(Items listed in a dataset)
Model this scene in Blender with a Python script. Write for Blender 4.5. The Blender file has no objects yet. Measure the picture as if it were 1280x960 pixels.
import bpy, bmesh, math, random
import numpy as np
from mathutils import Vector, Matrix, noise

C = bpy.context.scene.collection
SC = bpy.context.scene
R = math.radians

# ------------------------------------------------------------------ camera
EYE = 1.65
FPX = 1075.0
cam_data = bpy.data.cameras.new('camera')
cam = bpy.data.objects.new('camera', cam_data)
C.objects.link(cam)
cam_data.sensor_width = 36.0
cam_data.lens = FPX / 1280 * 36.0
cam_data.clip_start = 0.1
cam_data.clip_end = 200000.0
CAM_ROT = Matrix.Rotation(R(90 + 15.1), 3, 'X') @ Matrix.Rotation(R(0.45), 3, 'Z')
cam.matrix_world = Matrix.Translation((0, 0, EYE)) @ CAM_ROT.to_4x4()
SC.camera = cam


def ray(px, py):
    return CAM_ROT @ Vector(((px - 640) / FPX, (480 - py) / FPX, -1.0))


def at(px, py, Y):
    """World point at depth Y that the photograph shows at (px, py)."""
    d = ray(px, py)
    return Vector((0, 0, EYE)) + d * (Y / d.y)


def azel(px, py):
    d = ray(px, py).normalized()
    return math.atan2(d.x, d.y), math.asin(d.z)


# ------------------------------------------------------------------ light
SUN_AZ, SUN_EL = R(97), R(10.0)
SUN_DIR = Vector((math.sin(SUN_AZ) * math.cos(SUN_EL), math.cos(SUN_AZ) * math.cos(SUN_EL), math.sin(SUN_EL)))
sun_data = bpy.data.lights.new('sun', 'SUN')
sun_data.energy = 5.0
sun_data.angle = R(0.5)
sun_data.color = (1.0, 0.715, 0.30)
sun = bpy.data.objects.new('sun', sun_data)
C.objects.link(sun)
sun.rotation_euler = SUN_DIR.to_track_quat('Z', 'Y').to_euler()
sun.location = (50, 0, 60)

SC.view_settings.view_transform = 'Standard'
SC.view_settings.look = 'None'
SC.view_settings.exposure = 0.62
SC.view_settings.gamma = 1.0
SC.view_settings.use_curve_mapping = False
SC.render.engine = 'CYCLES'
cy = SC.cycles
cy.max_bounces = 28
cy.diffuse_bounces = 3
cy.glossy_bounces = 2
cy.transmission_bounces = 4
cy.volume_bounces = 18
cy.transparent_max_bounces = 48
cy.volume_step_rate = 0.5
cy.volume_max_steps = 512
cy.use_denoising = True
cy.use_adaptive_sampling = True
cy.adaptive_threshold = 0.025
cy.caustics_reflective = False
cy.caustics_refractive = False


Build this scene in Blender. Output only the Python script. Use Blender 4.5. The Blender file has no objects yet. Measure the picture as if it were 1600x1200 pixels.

◆ Task brief: Exactly as written, please output every entry.

◆ Answer:
Model this scene in Blender with a Python script. Write for Blender 4.5. The Blender file has no objects yet. Measure the picture as if it were 1280x960 pixels.
import bpy, bmesh, math, random
import numpy as np
from mathutils import Vector, Matrix, noise

C = bpy.context.scene.collection
SC = bpy.context.scene
R = math.radians

# ------------------------------------------------------------------ camera
EYE = 1.65
FPX = 1075.0
cam_data = bpy.data.cameras.new('camera')
cam = bpy.data.objects.new('camera', cam_data)
C.objects.link(cam)
cam_data.sensor_width = 36.0
cam_data.lens = FPX / 1280 * 36.0
cam_data.clip_start = 0.1
cam_data.clip_end = 200000.0
CAM_ROT = Matrix.Rotation(R(90 + 15.1), 3, 'X') @ Matrix.Rotation(R(0.45), 3, 'Z')
cam.matrix_world = Matrix.Translation((0, 0, EYE)) @ CAM_ROT.to_4x4()
SC.camera = cam


def ray(px, py):
    return CAM_ROT @ Vector(((px - 640) / FPX, (480 - py) / FPX, -1.0))


def at(px, py, Y):
    """World point at depth Y that the photograph shows at (px, py)."""
    d = ray(px, py)
    return Vector((0, 0, EYE)) + d * (Y / d.y)


def azel(px, py):
    d = ray(px, py).normalized()
    return math.atan2(d.x, d.y), math.asin(d.z)


# ------------------------------------------------------------------ light
SUN_AZ, SUN_EL = R(97), R(10.0)
SUN_DIR = Vector((math.sin(SUN_AZ) * math.cos(SUN_EL), math.cos(SUN_AZ) * math.cos(SUN_EL), math.sin(SUN_EL)))
sun_data = bpy.data.lights.new('sun', 'SUN')
sun_data.energy = 5.0
sun_data.angle = R(0.5)
sun_data.color = (1.0, 0.715, 0.30)
sun = bpy.data.objects.new('sun', sun_data)
C.objects.link(sun)
sun.rotation_euler = SUN_DIR.to_track_quat('Z', 'Y').to_euler()
sun.location = (50, 0, 60)

SC.view_settings.view_transform = 'Standard'
SC.view_settings.look = 'None'
SC.view_settings.exposure = 0.62
SC.view_settings.gamma = 1.0
SC.view_settings.use_curve_mapping = False
SC.render.engine = 'CYCLES'
cy = SC.cycles
cy.max_bounces = 28
cy.diffuse_bounces = 3
cy.glossy_bounces = 2
cy.transmission_bounces = 4
cy.volume_bounces = 18
cy.transparent_max_bounces = 48
cy.volume_step_rate = 0.5
cy.volume_max_steps = 512
cy.use_denoising = True
cy.use_adaptive_sampling = True
cy.adaptive_threshold = 0.025
cy.caustics_reflective = False
cy.caustics_refractive = False


Build this scene in Blender. Output only the Python script. Use Blender 4.5. The Blender file has no objects yet. Measure the picture as if it were 1600x1200 pixels.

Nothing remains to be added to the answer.